◆ **TASK DIRECTIONS**:
Copy exactly the lines from the beginning of the data down to and including the line holding "COL = SC.collection", without any pictures.
============================================================
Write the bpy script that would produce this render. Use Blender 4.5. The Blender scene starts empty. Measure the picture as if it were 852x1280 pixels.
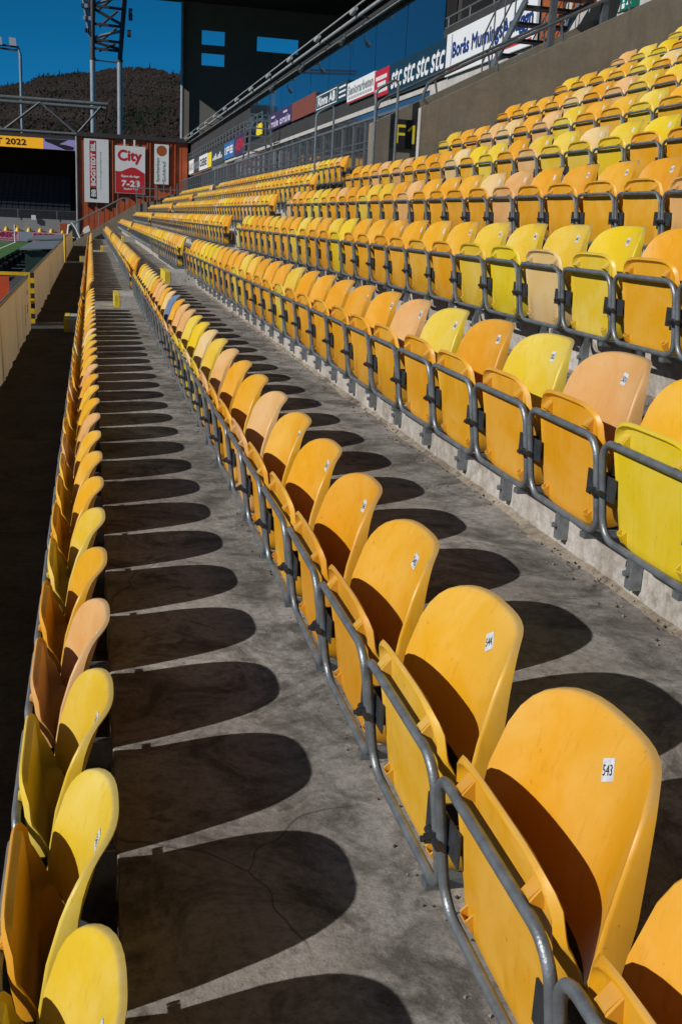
import bpy, bmesh, math, random
from math import sin, cos, pi, radians, sqrt
from mathutils import Vector, Matrix, noise as mnoise

random.seed(11)
SC = bpy.context.scene
COL = SC.collection

# ------------------------------------------------------------------ camera
YAW, PITCH, ROLL = 0.2354, 0.2643, 0.0511
H0 = 3.0                                   # camera height above the pitch level
fwd = Vector((sin(YAW) * cos(PITCH), cos(YAW) * cos(PITCH), -sin(PITCH)))
rgt = Vector((cos(YAW), -sin(YAW), 0.0))
upv = rgt.cross(fwd)
r2 = rgt * cos(ROLL) + upv * sin(ROLL)
u2 = upv * cos(ROLL) - rgt * sin(ROLL)
cam = bpy.data.cameras.new("camera")
cam.sensor_fit = 'VERTICAL'
cam.sensor_height = 36.0
cam.lens = 37.45
cam.clip_start = 0.05
cam.clip_end = 6000.0
cam_o = bpy.data.objects.new("camera", cam)
COL.objects.link(cam_o)
cam_o.matrix_world = Matrix(((r2.x, u2.x, -fwd.x, 0.0), (r2.y, u2.y, -fwd.y, 0.0),
                             (r2.z, u2.z, -fwd.z, H0), (0, 0, 0, 1)))
SC.camera = cam_o

# ------------------------------------------------------------------ light
SUN_DIR = Vector((0.811, 0.300, -0.503)).normalized()   # way the light travels
SUN_EL = math.asin(-SUN_DIR.z)
SUN_AZ = math.atan2(-SUN_DIR.x, -SUN_DIR.y)
W = bpy.data.worlds.new("World")
SC.world = W
W.use_nodes = True
wn = W.node_tree.nodes
wn.clear()
wo = wn.new('ShaderNodeOutputWorld')
wb = wn.new('ShaderNodeBackground')
ws = wn.new('ShaderNodeTexSky')
ws.sky_type = 'NISHITA'
ws.sun_disc = False
ws.sun_elevation = SUN_EL
ws.sun_rotation = SUN_AZ
ws.altitude = 8000.0
ws.air_density = 1.0
ws.dust_density = 0.0
ws.ozone_density = 10.0
wb.inputs['Strength'].default_value = 0.09
wh = wn.new('ShaderNodeHueSaturation')           # the whole sky a little deeper, as through a polariser
wh.inputs['Hue'].default_value = 0.475
wh.inputs['Saturation'].default_value = 1.1
wh.inputs['Value'].default_value = 1.0
W.node_tree.links.new(ws.outputs[0], wh.inputs['Color'])
W.node_tree.links.new(wh.outputs[0], wb.inputs[0])
W.node_tree.links.new(wb.outputs[0], wo.inputs[0])
sun = bpy.data.lights.new("sun", 'SUN')
sun.energy = 5.0
sun.angle = radians(0.53)
sun.color = (1.0, 0.955, 0.895)
sun_o = bpy.data.objects.new("sun", sun)
COL.objects.link(sun_o)
sun_o.rotation_euler = SUN_DIR.to_track_quat('-Z', 'Y').to_euler()
sun_o.location = (-30, -10, 30)
SC.view_settings.view_transform = 'Standard'
SC.view_settings.look = 'None'
SC.view_settings.exposure = -0.30
SC.view_settings.gamma = 1.0
SC.view_settings.use_curve_mapping = False
SC.cycles.max_bounces = 6
SC.cycles.diffuse_bounces = 2
SC.cycles.glossy_bounces = 3
SC.cycles.transmission_bounces = 4

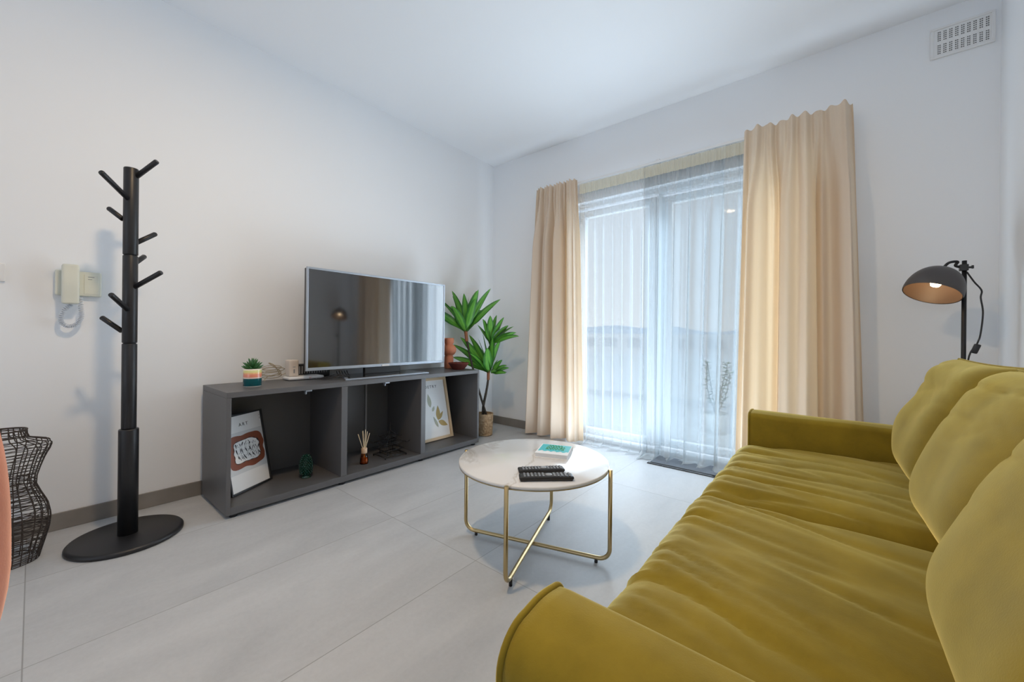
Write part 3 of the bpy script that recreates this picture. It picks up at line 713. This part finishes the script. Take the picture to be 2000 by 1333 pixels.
============================================================
◆ **EXERCISE SOLUTION**:
Write the bpy script that would produce this render. Use Blender 4.5. The Blender scene starts empty. Measure the picture as if it were 852x1280 pixels.
import bpy, bmesh, math, random
from math import sin, cos, pi, radians, sqrt
from mathutils import Vector, Matrix, noise as mnoise

random.seed(11)
SC = bpy.context.scene
COL = SC.collection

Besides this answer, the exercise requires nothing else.